Diversity is difficult. We all bring our own lenses, our own baggage, and our own vision for how to live with all of those perspectives. It’s much easier to live in similarity than to live with contrast.

Some say that opinions are like bellybuttons:  Everybody has one. Yes, I chose the clean version of that phrase. But for Baptists, opinions are more like the hairs on your head:  Everybody has a bunch of them. Make that a very diverse group of Baptists, and you can multiply that x2, at least.

At times, it is disheartening to live in the difficulty of diversity, not to mention trying to be a pastor through it. Some days, I wonder if it’s even possible to maintain the idea of unity AND diversity. There have been a few days when I’ve decided that it may not be worth it, even if it can be done.

Then, I remember that faith and love come before the unity and diversity. And I remember that the promise of Christ is not ease of life and convenience, but “Take up your cross and follow me”.

Disagreeing with one another? Differences in opinion and perspective?  That’s a pretty light Cross compared to a lot of people in the world.
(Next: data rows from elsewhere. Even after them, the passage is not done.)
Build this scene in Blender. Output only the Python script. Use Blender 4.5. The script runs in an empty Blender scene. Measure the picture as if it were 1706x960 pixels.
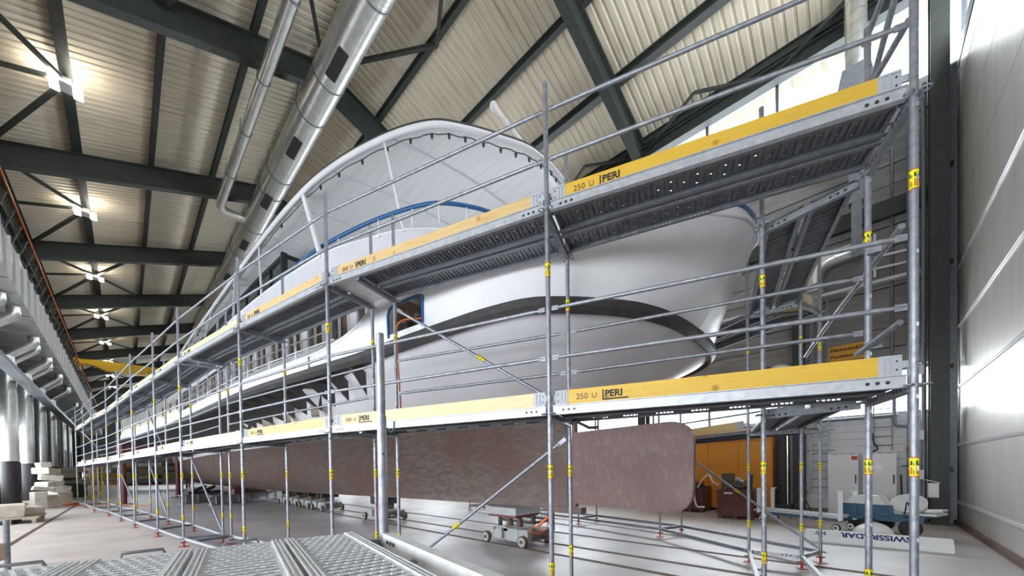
import bpy, math, random
from mathutils import Vector, Matrix
V = Vector
random.seed(7)
scn = bpy.context.scene
COL = scn.collection

# ------------------------------------------------------------------ camera
H = 1.66
F_ = V((0.7232, 0.6905, -0.01398))
PIT, ROL, YAW = -0.0139799, -0.0159019, 0.808589
Fw = V((math.sin(YAW) * math.cos(PIT), math.cos(YAW) * math.cos(PIT), math.sin(PIT)))
Rr = V((math.cos(YAW), -math.sin(YAW), 0))
Up = Rr.cross(Fw)
R2 = Rr * math.cos(ROL) + Up * math.sin(ROL)
U2 = -Rr * math.sin(ROL) + Up * math.cos(ROL)
cd = bpy.data.cameras.new('camera')
cam = bpy.data.objects.new('camera', cd)
COL.objects.link(cam)
m = Matrix((R2, U2, -Fw)).transposed().to_4x4()
m.translation = V((0, 0, H))
cam.matrix_world = m
cd.sensor_width = 36
cd.lens = 614.14 / 1706 * 36
cd.shift_y = (790.55 - 480) / 1706
cd.clip_start = 0.05
cd.clip_end = 400
scn.camera = cam

# ------------------------------------------------------------------ view, sky, large lights
scn.view_settings.view_transform = 'Standard'
scn.view_settings.look = 'None'
scn.view_settings.gamma = 1
scn.view_settings.use_curve_mapping = False
scn.view_settings.exposure = 0.45
scn.cycles.max_bounces = 8
scn.cycles.diffuse_bounces = 5
scn.cycles.transparent_max_bounces = 12
scn.cycles.use_denoising = True
scn.cycles.caustics_reflective = False
scn.cycles.caustics_refractive = False
scn.cycles.sample_clamp_indirect = 8

w = bpy.data.worlds.new('world')
scn.world = w
w.use_nodes = True
w.node_tree.nodes['Background'].inputs[0].default_value = (0.93, 0.96, 1.0, 1)
w.node_tree.nodes['Background'].inputs[1].default_value = 4.0
LAMP_W = 420


def area(name, loc, direction, sx, sy, power, color):
    l = bpy.data.lights.new(name, 'AREA')
    l.shape = 'RECTANGLE'
    l.size, l.size_y, l.energy, l.color = sx, sy, power, color
    o = bpy.data.objects.new(name, l)
    COL.objects.link(o)
    o.location = loc
    o.rotation_euler = V(direction).to_track_quat('-Z', 'Y').to_euler()
    return o


# daylight standing outside the real windows (left wall, right wall low band, right wall high band, gable above the door, far gable)
DAY = (0.96, 0.97, 1.0)
for yy in range(4):
    area('daylight_left', (-6.2, 2.2 + yy * 9.6, 2.9), (1, 0, -0.05), 8.6, 3.0, 850, DAY)
for yy in (3, 14, 26, 40, 60):
    area('daylight_right_low', (16.9, yy, 4.0), (-1, 0, -0.1), 9, 1.4, 700, DAY)
    area('daylight_right_high', (17.3, yy, 13.6), (-1, 0, -0.5), 10, 2.6, 380, DAY)
area('daylight_gable', (6, -3.4, 13.6), (0, 1, -0.5), 18, 3.0, 1400, DAY)
area('daylight_far', (4, 98, 12), (0, -1, -0.2), 16, 8, 1200, DAY)

# ------------------------------------------------------------------ materials
MATS = {}


def mat(name, c, rough=0.6, metal=0.0, c2=None, sc=6.0, bump=0.0, stretch=(1, 1, 1), detail=4, lo=0.35, hi=0.7, emit=None, es=0, c3=None, sc3=1.0, rough2=None, spec=0.5):
    mt = bpy.data.materials.new(name)
    mt.use_nodes = True
    nt = mt.node_tree
    b = nt.nodes['Principled BSDF']
    b.inputs['Roughness'].default_value = rough
    b.inputs['Metallic'].default_value = metal
    b.inputs['Specular IOR Level'].default_value = spec
    b.inputs['Base Color'].default_value = (*c, 1)
    mt.diffuse_color = (*c, 1)
    if c2 or bump or rough2:
        tc = nt.nodes.new('ShaderNodeNewGeometry')
        mp = nt.nodes.new('ShaderNodeMapping')
        mp.inputs['Scale'].default_value = stretch
        nt.links.new(tc.outputs['Position'], mp.inputs['Vector'])
        n = nt.nodes.new('ShaderNodeTexNoise')
        n.inputs['Scale'].default_value = sc
        n.inputs['Detail'].default_value = detail
        nt.links.new(mp.outputs[0], n.inputs['Vector'])
        rp = nt.nodes.new('ShaderNodeValToRGB')
        rp.color_ramp.elements[0].position = lo
        rp.color_ramp.elements[1].position = hi
        rp.color_ramp.elements[0].color = (*c, 1)
        rp.color_ramp.elements[1].color = (*(c2 or c), 1)
        nt.links.new(n.outputs['Fac'], rp.inputs[0])
        out = rp.outputs[0]
        if c3:
            n3 = nt.nodes.new('ShaderNodeTexNoise')
            n3.inputs['Scale'].default_value = sc3
            n3.inputs['Detail'].default_value = 6
            n3.inputs['Roughness'].default_value = 0.65
            nt.links.new(tc.outputs['Position'], n3.inputs['Vector'])
            r3 = nt.nodes.new('ShaderNodeValToRGB')
            r3.color_ramp.elements[0].position = 0.45
            r3.color_ramp.elements[1].position = 0.68
            r3.color_ramp.elements[0].color = (0, 0, 0, 1)
            r3.color_ramp.elements[1].color = (1, 1, 1, 1)
            nt.links.new(n3.outputs['Fac'], r3.inputs[0])
            mx = nt.nodes.new('ShaderNodeMixRGB')
            nt.links.new(r3.outputs[0], mx.inputs[0])
            nt.links.new(out, mx.inputs[1])
            mx.inputs[2].default_value = (*c3, 1)
            out = mx.outputs[0]
        if c2:
            nt.links.new(out, b.inputs['Base Color'])
        if rough2:
            mr = nt.nodes.new('ShaderNodeMapRange')
            mr.inputs[3].default_value = rough
            mr.inputs[4].default_value = rough2
            nt.links.new(n.outputs['Fac'], mr.inputs[0])
            nt.links.new(mr.outputs[0], b.inputs['Roughness'])
        if bump:
            bp = nt.nodes.new('ShaderNodeBump')
            bp.inputs['Strength'].default_value = bump
            bp.inputs['Distance'].default_value = 0.02
            nt.links.new(n.outputs['Fac'], bp.inputs['Height'])
            nt.links.new(bp.outputs[0], b.inputs['Normal'])
    if emit:
        b.inputs['Emission Color'].default_value = (*emit, 1)
        b.inputs['Emission Strength'].default_value = es
    MATS[name] = mt
    return mt


def glass_mat(name, tint=(0.9, 0.95, 0.95), gl=0.12):
    mt = bpy.data.materials.new(name)
    mt.use_nodes = True
    nt = mt.node_tree
    nt.nodes.remove(nt.nodes['Principled BSDF'])
    t = nt.nodes.new('ShaderNodeBsdfTransparent')
    t.inputs[0].default_value = (*tint, 1)
    g = nt.nodes.new('ShaderNodeBsdfGlossy')
    g.inputs['Roughness'].default_value = 0.03
    mx = nt.nodes.new('ShaderNodeMixShader')
    mx.inputs[0].default_value = gl
    nt.links.new(t.outputs[0], mx.inputs[1])
    nt.links.new(g.outputs[0], mx.inputs[2])
    nt.links.new(mx.outputs[0], nt.nodes['Material Output'].inputs[0])
    MATS[name] = mt
    return mt


galv = mat('galvanised', (0.36, 0.37, 0.40), 0.38, 0.65, (0.22, 0.235, 0.265), 22, lo=0.3, hi=0.75, rough2=0.6)
galvd = mat('galvanised_deck', (0.25, 0.26, 0.285), 0.5, 0.5, (0.18, 0.19, 0.21), 14)
galvl = mat('galvanised_bright', (0.78, 0.785, 0.80), 0.45, 0.15, (0.64, 0.645, 0.66), 18)
galvm = mat('galvanised_ledger', (0.54, 0.55, 0.575), 0.45, 0.4, (0.42, 0.43, 0.455), 18)
duct_m = mat('spiral_duct', (0.80, 0.80, 0.77), 0.25, 0.85, (0.66, 0.66, 0.64), 3, stretch=(1, 1, 1), rough2=0.4)
steel_g = mat('green_steel', (0.030, 0.036, 0.032), 0.5, 0.0, (0.045, 0.052, 0.046), 5)
roof_m = mat('roof_sheet', (0.68, 0.61, 0.48), 0.55, 0.0, (0.43, 0.35, 0.245), 2.2, stretch=(0.25, 3.2, 0.25), detail=6, lo=0.52, hi=0.86)
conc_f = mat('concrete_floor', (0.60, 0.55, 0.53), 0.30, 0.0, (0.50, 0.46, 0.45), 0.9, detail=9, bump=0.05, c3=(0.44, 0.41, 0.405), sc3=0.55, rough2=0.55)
nt = conc_f.node_tree                        # tone across the floor: pale at left, darker under the ship, paler at right
bs = nt.nodes['Principled BSDF']
src = bs.inputs['Base Color'].links[0].from_socket
ge = nt.nodes.new('ShaderNodeNewGeometry')
sx = nt.nodes.new('ShaderNodeSeparateXYZ')
nt.links.new(ge.outputs['Position'], sx.inputs[0])
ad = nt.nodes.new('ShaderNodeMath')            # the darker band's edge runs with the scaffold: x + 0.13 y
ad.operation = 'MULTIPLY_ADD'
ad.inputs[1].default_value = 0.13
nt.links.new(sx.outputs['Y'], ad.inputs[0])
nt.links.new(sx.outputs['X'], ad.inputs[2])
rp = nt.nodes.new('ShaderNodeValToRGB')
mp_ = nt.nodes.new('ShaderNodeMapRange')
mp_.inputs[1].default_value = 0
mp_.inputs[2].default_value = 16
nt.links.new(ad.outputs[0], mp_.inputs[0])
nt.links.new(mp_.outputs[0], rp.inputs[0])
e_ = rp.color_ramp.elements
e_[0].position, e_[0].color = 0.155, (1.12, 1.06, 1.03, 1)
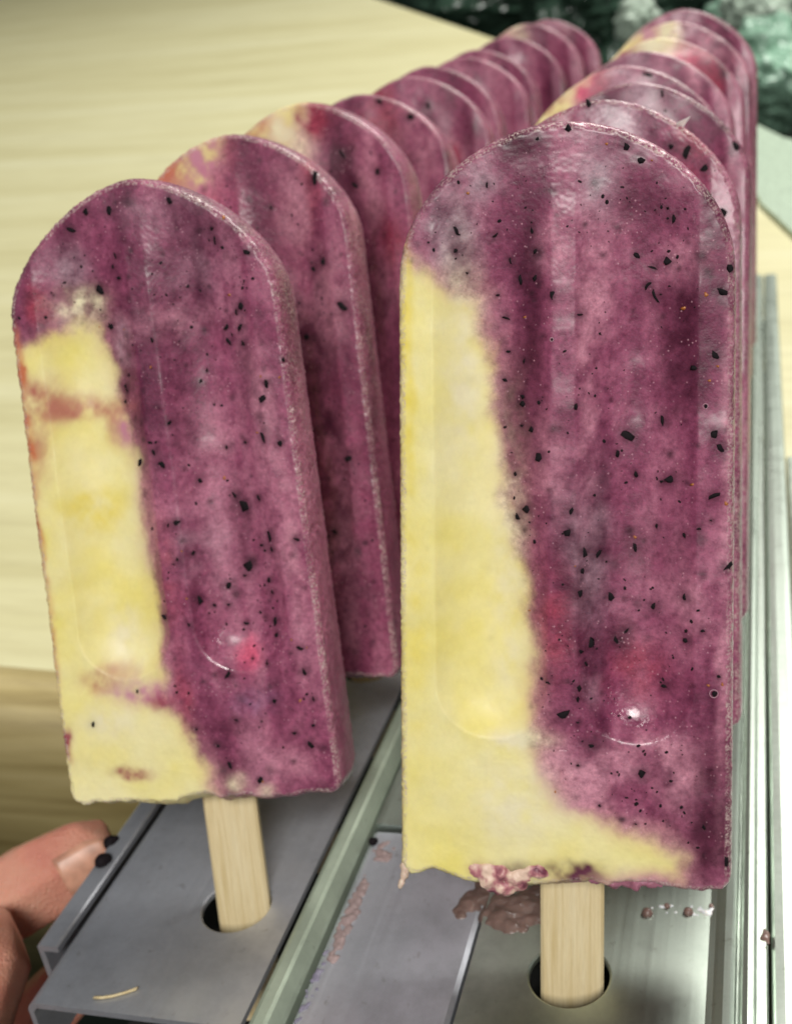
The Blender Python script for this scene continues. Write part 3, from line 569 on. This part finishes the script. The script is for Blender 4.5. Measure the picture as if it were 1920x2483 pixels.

While people may get mad and frustrated and even discouraged, we are called to live in faith and love first and foremost, as a way to help us find unity in our diversity.

It would be easier if we all just agreed or found ways to avoid the uncomfortable subjects of faith and society. But that’s not Augusta Heights. We’re not big enough for each group to find its own little pocket of support and avoid everyone else. We look each other in the eye every Sunday, and we have to learn to live together.

It is also farcical to think that UNITY should mean UNIFORMITY. We don’t have that in scripture, in the early church, or in the modern church; and the notion that we do is a front at best. It’s not about creating sameness, but finding a way to keep Jesus above and over even our differences.

I am reminded that the disciples followed Jesus together. That group had a rich tax man and working-class fishermen. There was a murderer. There was one who was prejudice against Nazarenes. There was a big mouth, a couple of hotheads (named “Sons of Thunder”), a cynical skeptic and perhaps the world’s worst back-stabber. Yet Jesus spent most of his time with them, ate his last meal with them (INCLUDING the back-stabber).

He challenged them to find a mission and a hope that was bigger than their differences. How can we have a community in Christ that is not willing to do the same?

Sure, life would be a lot easier if everyone just agreed with my “liberalism” and we could all have the same point of view. But that wouldn’t be REAL life, that would be FantasyLand. And it would not be preparation to reach a world that is full of diversity.

I am called to pastor all of these people, even those who may get the label of “conservative”. That means that I have to think about how I express my beliefs and what forum I use to express them. It means that I have to think about not only what I say, but how I say it. And that’s not a bad thing at all! It holds me accountable and keeps me from thoughtlessly pressing Send. I am grateful that I live in community with those who disagree with me, because they give me additional lenses with which to view the world. Those are often very important, Christ-centered lenses.

If we dismiss those who disagree, then we are essentially refusing an opportunity to move towards spiritual maturity in our walk of discipleship. I have come to the conclusion that spiritual maturity is becoming a rarity to the point of crisis. Living with those who disagree with me–on politics, scripture, Christianity, or culture–pushes me to think and develop a maturity as both a disciple and a pastor.

So thank God for our diversity! The road of discipleship is supposed to be difficult, and diversity makes it that much more so. But just because it’s difficult doesn’t mean it’s wrong. By attempting to follow the “road less traveled”, I am convinced that God is challenging us to be better disciples and a stronger community.

Thank you to my friends and community that differ from my views. You make me better, and challenge me to BE and DO better in all things.